THE REQUEST ->
Drop the images; return everything else in the listing below exactly.

DATA SHOWN ->
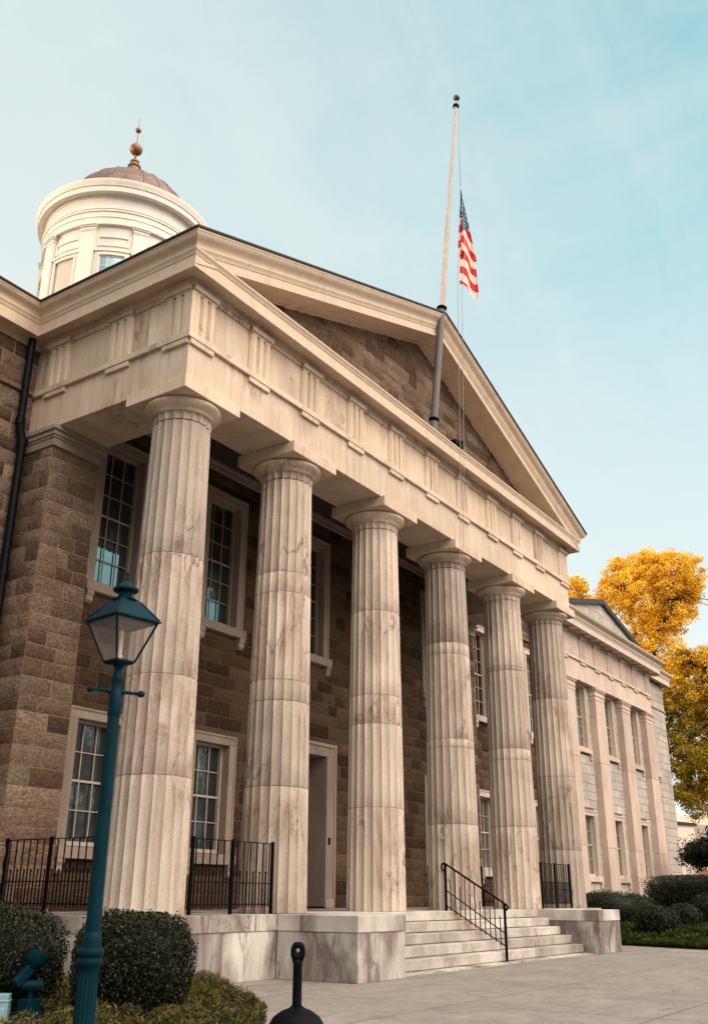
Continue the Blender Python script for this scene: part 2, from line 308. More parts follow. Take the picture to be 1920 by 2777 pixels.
# ------------------------------------------------------------------ mesh builder
class MB:
    def __init__(s): s.v = []; s.f = []; s.c = []; s.mi = []; s.mat_i = 0; s.smooth = []; s.col = (.5, .5, 0.0); s.sm = False
    def vert(s, p, col=None): s.v.append(tuple(p)); s.c.append(col or s.col); return len(s.v) - 1
    def face(s, ids, sm=None): s.f.append(tuple(ids)); s.mi.append(s.mat_i); s.smooth.append(s.sm if sm is None else sm)
    def rnd(s, j=0.0): s.col = (random.random(), random.random(), j); return s
    def box(s, x0, y0, z0, x1, y1, z1):
        a = [s.vert(p) for p in ((x0, y0, z0), (x1, y0, z0), (x1, y1, z0), (x0, y1, z0), (x0, y0, z1), (x1, y0, z1), (x1, y1, z1), (x0, y1, z1))]
        for q in ((0, 3, 2, 1), (4, 5, 6, 7), (0, 1, 5, 4), (1, 2, 6, 5), (2, 3, 7, 6), (3, 0, 4, 7)): s.face([a[i] for i in q])
        return s
    def extr(s, poly, f, t0, t1, caps=True):
        """poly 2D points, f(a,b,t)->xyz"""
        n = len(poly); A = [s.vert(f(a, b, t0)) for a, b in poly]; B = [s.vert(f(a, b, t1)) for a, b in poly]
        for i in range(n): s.face([A[i], A[(i + 1) % n], B[(i + 1) % n], B[i]])
        if caps: s.face(A[::-1]); s.face(B)
        return s
    def strip(s, rows, closed=False, loop=False):
        """rows: list of rows of points"""
        ids = [[s.vert(p) for p in r] for r in rows]; n = len(ids[0])
        for a, b in zip(ids, ids[1:]):
            for i in range(n if closed else n - 1): s.face([a[i], a[(i + 1) % n], b[(i + 1) % n], b[i]])
        return ids
    def lathe(s, prof, seg=24, c=(0, 0, 0), capb=True, capt=True):
        rows = []
        for r, z in prof: rows.append([(c[0] + r * math.cos(2 * math.pi * k / seg), c[1] + r * math.sin(2 * math.pi * k / seg), c[2] + z) for k in range(seg)])
        ids = s.strip(rows, True)
        if capb: s.face(ids[0][::-1])
        if capt: s.face(ids[-1])
        return s
    def tube(s, pts, rad, seg=8, caps=True):
        pts = [Vector(p) for p in pts]; rows = []
        if not hasattr(rad, '__len__'): rad = [rad] * len(pts)
        u = None
        for i, p in enumerate(pts):
            d = (pts[min(i + 1, len(pts) - 1)] - pts[max(i - 1, 0)])
            d = d.normalized() if d.length > 1e-9 else Vector((0, 0, 1))
            if u is None:
                u = d.orthogonal().normalized()
            else:
                u = (u - d * u.dot(d)); u = u.normalized() if u.length > 1e-6 else d.orthogonal().normalized()
            w = d.cross(u)
            rows.append([p + (u * math.cos(2 * math.pi * k / seg) + w * math.sin(2 * math.pi * k / seg)) * rad[i] for k in range(seg)])
        ids = s.strip(rows, True)
        if caps: s.face(ids[0][::-1]); s.face(ids[-1])
        return s
    def bar(s, a, b, w, h=None, up=(0, 0, 1)):
        a = Vector(a); b = Vector(b); h = h or w; d = (b - a).normalized(); U = Vector(up)
        if abs(d.dot(U)) > .98: U = Vector((0, 1, 0))
        r = d.cross(U).normalized(); U = r.cross(d)
        q = [(-w / 2, -h / 2), (w / 2, -h / 2), (w / 2, h / 2), (-w / 2, h / 2)]
        A = [s.vert(a + r * x + U * y) for x, y in q]; B = [s.vert(b + r * x + U * y) for x, y in q]
        for i in range(4): s.face([A[i], B[i], B[(i + 1) % 4], A[(i + 1) % 4]])
        s.face(A); s.face(B[::-1]); return s
    def build(s, name, mats, parent=None, smooth=False, bevel=0.0, auto=None, recalc=True):
        me = bpy.data.meshes.new(name); me.from_pydata(s.v, [], s.f); me.update()
        if not isinstance(mats, (list, tuple)): mats = [mats]
        for m in mats: me.materials.append(m)
        if len(mats) > 1: me.polygons.foreach_set('material_index', s.mi)
        ca = me.color_attributes.new('blk', 'FLOAT_COLOR', 'POINT')
        ca.data.foreach_set('color', np.array([c + (1.0,) for c in s.c], dtype=np.float32).ravel())
        if recalc:
            bm = bmesh.new(); bm.from_mesh(me); bmesh.ops.recalc_face_normals(bm, faces=bm.faces); bm.normal_update()
            if auto is not None:
                for e in bm.edges:
                    if len(e.link_faces) == 2 and e.calc_face_angle(0) > R(auto): e.smooth = False
                    else: e.smooth = True
            bm.to_mesh(me); bm.free()
        if smooth or auto is not None: me.polygons.foreach_set('use_smooth', [True] * len(me.polygons))
        o = bpy.data.objects.new(name, me); COL.objects.link(o)
        if parent: o.parent = parent
        if bevel:
            md = o.modifiers.new('bevel', 'BEVEL'); md.width = bevel; md.segments = 2; md.limit_method = 'ANGLE'; md.angle_limit = R(35)
            md.harden_normals = False
        return o
def tag(o, label, cat, group=None, kind=None):
    o['label'] = label; o['category'] = cat
    if group: o['group'] = group
    if kind: o['kind'] = kind
    return o
def empty(name, loc=(0, 0, 0), rz=0):
    o = bpy.data.objects.new(name, None); COL.objects.link(o); o.location = loc; o.rotation_euler = (0, 0, rz); o.empty_display_size = .3
    return o
def struct(o): o['kind'] = 'structure'; return o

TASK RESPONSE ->
Continue the Blender Python script for this scene: part 2, from line 308. More parts follow. Take the picture to be 1920 by 2777 pixels.
# ------------------------------------------------------------------ mesh builder
class MB:
    def __init__(s): s.v = []; s.f = []; s.c = []; s.mi = []; s.mat_i = 0; s.smooth = []; s.col = (.5, .5, 0.0); s.sm = False
    def vert(s, p, col=None): s.v.append(tuple(p)); s.c.append(col or s.col); return len(s.v) - 1
    def face(s, ids, sm=None): s.f.append(tuple(ids)); s.mi.append(s.mat_i); s.smooth.append(s.sm if sm is None else sm)
    def rnd(s, j=0.0): s.col = (random.random(), random.random(), j); return s
    def box(s, x0, y0, z0, x1, y1, z1):
        a = [s.vert(p) for p in ((x0, y0, z0), (x1, y0, z0), (x1, y1, z0), (x0, y1, z0), (x0, y0, z1), (x1, y0, z1), (x1, y1, z1), (x0, y1, z1))]
        for q in ((0, 3, 2, 1), (4, 5, 6, 7), (0, 1, 5, 4), (1, 2, 6, 5), (2, 3, 7, 6), (3, 0, 4, 7)): s.face([a[i] for i in q])
        return s
    def extr(s, poly, f, t0, t1, caps=True):
        """poly 2D points, f(a,b,t)->xyz"""
        n = len(poly); A = [s.vert(f(a, b, t0)) for a, b in poly]; B = [s.vert(f(a, b, t1)) for a, b in poly]
        for i in range(n): s.face([A[i], A[(i + 1) % n], B[(i + 1) % n], B[i]])
        if caps: s.face(A[::-1]); s.face(B)
        return s
    def strip(s, rows, closed=False, loop=False):
        """rows: list of rows of points"""
        ids = [[s.vert(p) for p in r] for r in rows]; n = len(ids[0])
        for a, b in zip(ids, ids[1:]):
            for i in range(n if closed else n - 1): s.face([a[i], a[(i + 1) % n], b[(i + 1) % n], b[i]])
        return ids
    def lathe(s, prof, seg=24, c=(0, 0, 0), capb=True, capt=True):
        rows = []
        for r, z in prof: rows.append([(c[0] + r * math.cos(2 * math.pi * k / seg), c[1] + r * math.sin(2 * math.pi * k / seg), c[2] + z) for k in range(seg)])
        ids = s.strip(rows, True)
        if capb: s.face(ids[0][::-1])
        if capt: s.face(ids[-1])
        return s
    def tube(s, pts, rad, seg=8, caps=True):
        pts = [Vector(p) for p in pts]; rows = []
        if not hasattr(rad, '__len__'): rad = [rad] * len(pts)
        u = None
        for i, p in enumerate(pts):
            d = (pts[min(i + 1, len(pts) - 1)] - pts[max(i - 1, 0)])
            d = d.normalized() if d.length > 1e-9 else Vector((0, 0, 1))
            if u is None:
                u = d.orthogonal().normalized()
            else:
                u = (u - d * u.dot(d)); u = u.normalized() if u.length > 1e-6 else d.orthogonal().normalized()
            w = d.cross(u)
            rows.append([p + (u * math.cos(2 * math.pi * k / seg) + w * math.sin(2 * math.pi * k / seg)) * rad[i] for k in range(seg)])
        ids = s.strip(rows, True)
        if caps: s.face(ids[0][::-1]); s.face(ids[-1])
        return s
    def bar(s, a, b, w, h=None, up=(0, 0, 1)):
        a = Vector(a); b = Vector(b); h = h or w; d = (b - a).normalized(); U = Vector(up)
        if abs(d.dot(U)) > .98: U = Vector((0, 1, 0))
        r = d.cross(U).normalized(); U = r.cross(d)
        q = [(-w / 2, -h / 2), (w / 2, -h / 2), (w / 2, h / 2), (-w / 2, h / 2)]
        A = [s.vert(a + r * x + U * y) for x, y in q]; B = [s.vert(b + r * x + U * y) for x, y in q]
        for i in range(4): s.face([A[i], B[i], B[(i + 1) % 4], A[(i + 1) % 4]])
        s.face(A); s.face(B[::-1]); return s
    def build(s, name, mats, parent=None, smooth=False, bevel=0.0, auto=None, recalc=True):
        me = bpy.data.meshes.new(name); me.from_pydata(s.v, [], s.f); me.update()
        if not isinstance(mats, (list, tuple)): mats = [mats]
        for m in mats: me.materials.append(m)
        if len(mats) > 1: me.polygons.foreach_set('material_index', s.mi)
        ca = me.color_attributes.new('blk', 'FLOAT_COLOR', 'POINT')
        ca.data.foreach_set('color', np.array([c + (1.0,) for c in s.c], dtype=np.float32).ravel())
        if recalc:
            bm = bmesh.new(); bm.from_mesh(me); bmesh.ops.recalc_face_normals(bm, faces=bm.faces); bm.normal_update()
            if auto is not None:
                for e in bm.edges:
                    if len(e.link_faces) == 2 and e.calc_face_angle(0) > R(auto): e.smooth = False
                    else: e.smooth = True
            bm.to_mesh(me); bm.free()
        if smooth or auto is not None: me.polygons.foreach_set('use_smooth', [True] * len(me.polygons))
        o = bpy.data.objects.new(name, me); COL.objects.link(o)
        if parent: o.parent = parent
        if bevel:
            md = o.modifiers.new('bevel', 'BEVEL'); md.width = bevel; md.segments = 2; md.limit_method = 'ANGLE'; md.angle_limit = R(35)
            md.harden_normals = False
        return o
def tag(o, label, cat, group=None, kind=None):
    o['label'] = label; o['category'] = cat
    if group: o['group'] = group
    if kind: o['kind'] = kind
    return o
def empty(name, loc=(0, 0, 0), rz=0):
    o = bpy.data.objects.new(name, None); COL.objects.link(o); o.location = loc; o.rotation_euler = (0, 0, rz); o.empty_display_size = .3
    return o
def struct(o): o['kind'] = 'structure'; return o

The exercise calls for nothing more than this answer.